佐賀県ガイド

佐賀県を舞台にした小説

 佐賀県を舞台にした小説をいくつか紹介して行きます。佐賀をより楽しむためにも、良かったらぜひ読んでみて下さいね。滝口康彦さんの「落日の鷹」、司馬遼太郎さんの「アームストロング砲」など、時代小説が特におすすめです。
●「落日の鷹」滝口康彦
 佐賀藩、竜造寺氏と、もともとその家臣であった鍋島氏の交代劇を主題にした長編歴史小説です。ほかの下克上物とは異なり、鍋島氏が勝者という印象はあまり残りません。これは彼らを取り巻く人々が、したたかでリアルに描かれているからかもしれません。

●「アームストロング砲」司馬遼太郎
 幕末関連の話を集めた短編集。表題作にもなっているアームストロング砲は、佐賀藩がアームストロング砲の砲身に必要な製鉄技術を作り出し、最新技術をもった藩になっていく様子が描かれています。ただ、司馬遼太郎の表現には誇張が多いとも言われていて、実際にアームストロング砲を完成させたのかどうかも異論があるようです。

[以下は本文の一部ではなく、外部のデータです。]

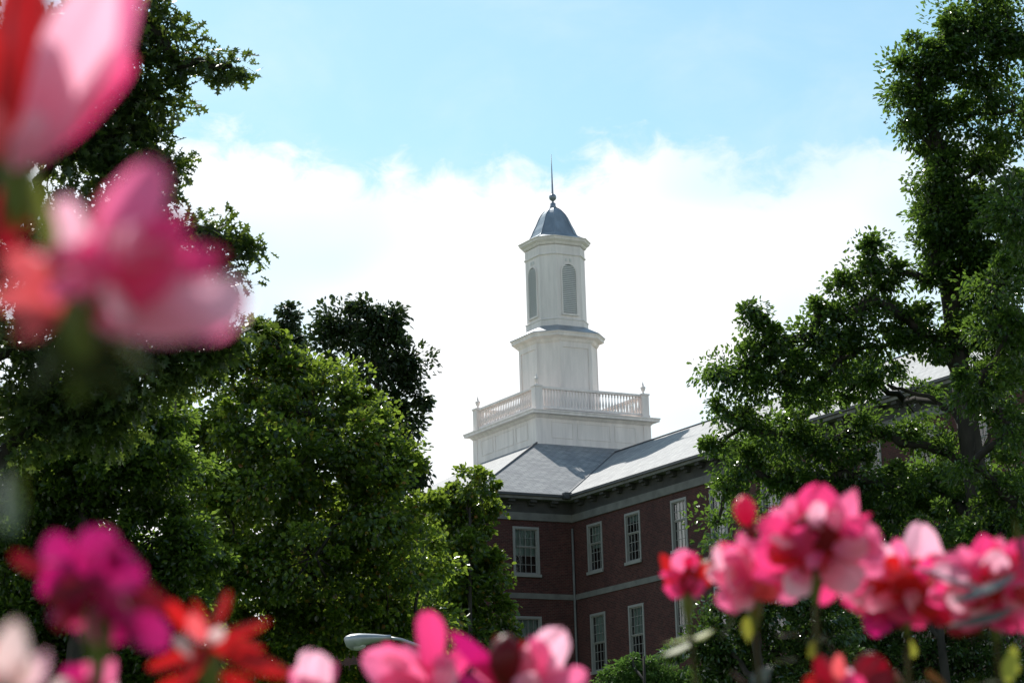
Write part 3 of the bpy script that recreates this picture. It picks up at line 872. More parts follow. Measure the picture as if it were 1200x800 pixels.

それはさておき、当時の日本では最高技術を築くための苦労は並大抵のことではなく、主人公は結局発狂して蟄居させられ亡くなってしまいます。こうした影の立役者にスポットが当てられています。

●「佐賀のがばいばあちゃん」島田洋七
 映画やドラマにもなった有名な小説。この話は少年期を佐賀で過ごした島田洋七さんの自伝的小説です。実はこの小説は徳間書店から出版される前に2度自費出版されています。自費出版した本が最終的にここまでブレイクするのは珍しいですよね。

●「悪人」吉田修一
 映画化もされたベストセラーですから、読んだことのある人の多いかも知れませんね。この「悪人」は、ものすごく簡単に言えば一人の女性を殺した犯人が、なぜ殺人を犯したのかという話です。といっても、どうしようもない事情があって仕方なく殺人を犯した、というような話ではありませんのでご注意を。結局タイトルでもある「悪人」についての解釈は読む人によって様々だと思いますが、その分考えさせられるストーリーになっています。

●「次郎物語」下村湖人
 教養小説と位置付けられるこの本は、昭和16年から29年にかけて刊行された本で、残念ながら未完となっています。下村湖人は昭和30年に亡くなっているからです。ですが次郎物語は映画化されたこともあり、長く愛されている小説です。
 教養小説というのは、主人公の精神的な成長をメインにした小説のこと。教養といわれると読む気がしないという人もいるかもしれませんね。ですが深く掘り下げられた心理描写は、陰鬱な気分になるほど重厚に描かれて傑作なのは間違いありません。現在は青空文庫などでも読めますので、興味があればぜひ読んでみて下さい。

●「火城」高橋克彦
 「佐賀の七賢人」のうちの一人、佐野常民が佐賀藩を技術大国として発展させていく様子を描いた時代小説です。ちなみに佐野常民はもともとは医者で、明治時代は政治家として活躍し、日本赤十字を作った人です。そして話のメインとなるのは、日本発となる蒸気船の開発なのですが、佐野常民と一緒に蒸気機関技術を完成させた人に田中久重(東芝創設者)がいます。幕末好きな人だけでなく、プロジェクトXのようなドキュメンタリー好きな人にも読んで欲しい一冊です。